Originally posted by RicS:
Hi all. [snip]
Polar Bears.
Yeah, sure, polar bears are going extinct because of global warming that is either 30 years old or maybe 80 if you really fudge the figures. Sorry, it just doesn't happen that way. Polar bears evolved to their modern form many hundreds of thousands of years ago and - without particular expertise in polar bears - I'm guessing they were not a great deal different for between 2 million and 10 million years.


From what I've heard, brown bears/grizzlies and polar bears are closely related. I don't know if polar bears evolved from browns, or if they both evolved from a common ancestor.

As to seals, these are just part of a polar bears diet but a really important part. Less ice actually means more seals but I won't go into the reasons why warmer conditions mean more seals.

I would guess that depends on the species of seal and their primary food source.

Less ice means the seals will travel further north, not that there will be less of them. And actually from what I understand, polar bears need breaking pack ice to easily catch seals. They do not hunt in packs at all. Males are solitary. Females may have cubs but large groups only get together in areas of abundant food supply but not to hunt in any pack. I would suggest global warming is not at all relevant to how many seals individual polar bears are able to catch and eat.

That is true about the social life of polar bears. But global warming is key to the numbers of seals polar bears can catch and eat. Polar bears are good swimmers, as land animals go, but their swimming abilities are no match for those of a seal. They don't hunt them while swimming, they hunt them by laying in wait at breathing holes in the pack ice. Less pack ice = fewer breathing holes = fewer opportunities for seal hunting.

Mammoths were pretty much the same for more than a million years. They went extinct during the last glacial period. It was actually the coldest period of the cycles between glaciations and interglacial periods. You certainly could not blame any type of warming for their extinction. Actually a great many large beasts went extinct in that 10,000 to 20,000 time frame, including a wombat like creature in Australia about 15 feet tall. (And that one really goes against climate change issues because Australia is very much immune to climate change of the extent that would threaten larger animals no matter whether it is a glaciation or interglacial period. It does not get covered with snow or ice nor does the climate dramatically change with world warming). None of these beasts went extinct because of warming.

I would avoid blanket statements like that, but you may be right. There is much speculation that many of the large Pleistocene mammals were hunted to extinction by humans.
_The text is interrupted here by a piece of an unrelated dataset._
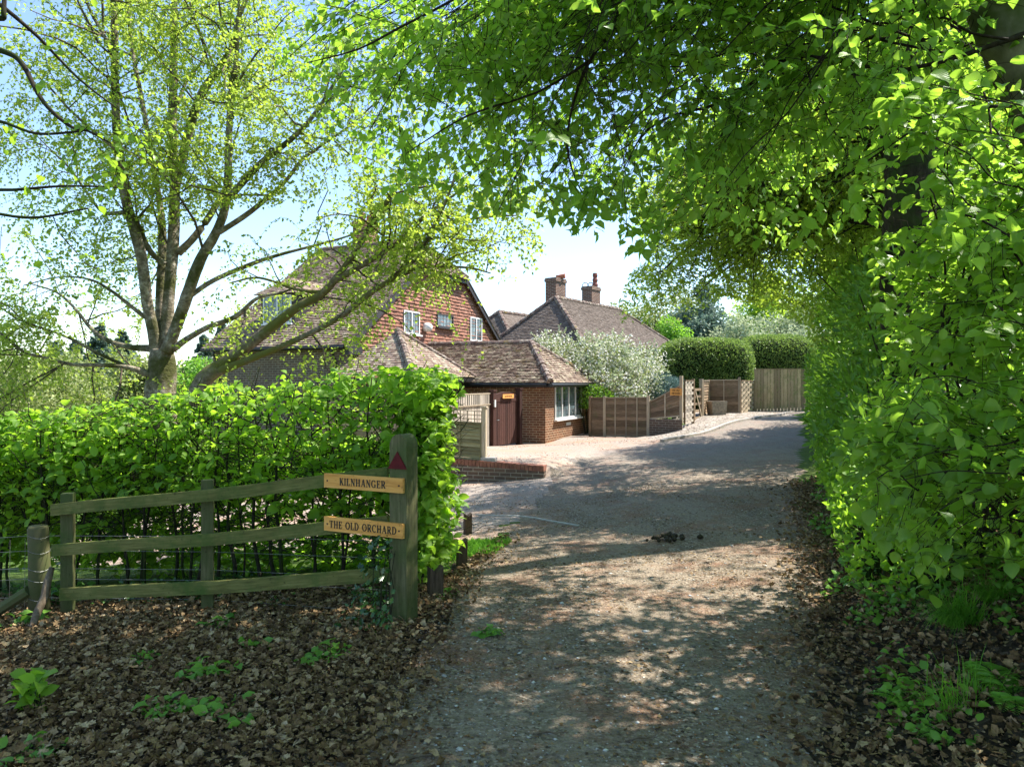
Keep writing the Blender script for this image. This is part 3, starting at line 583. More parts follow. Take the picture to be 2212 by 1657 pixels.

Polar bears have managed to survive many periods of warm periods. Even in the middle of the warmest interglacial period, you still have ice over the Antarctic and over the North Pole and pack ice in the high northern latitudes. If it retreats so do the polar bears, and the seals. Indeed, if there is a late summer polar bears have real problems, food wise.

Polar bears need the pack ice for successful hunting, and they need it to be relatively close to land. Being forced to swim miles out to the pack ice takes a toll on their resources. Though adults are known to be able to swim 50 miles or more, they have to be in shape, and have the stored energy to do so.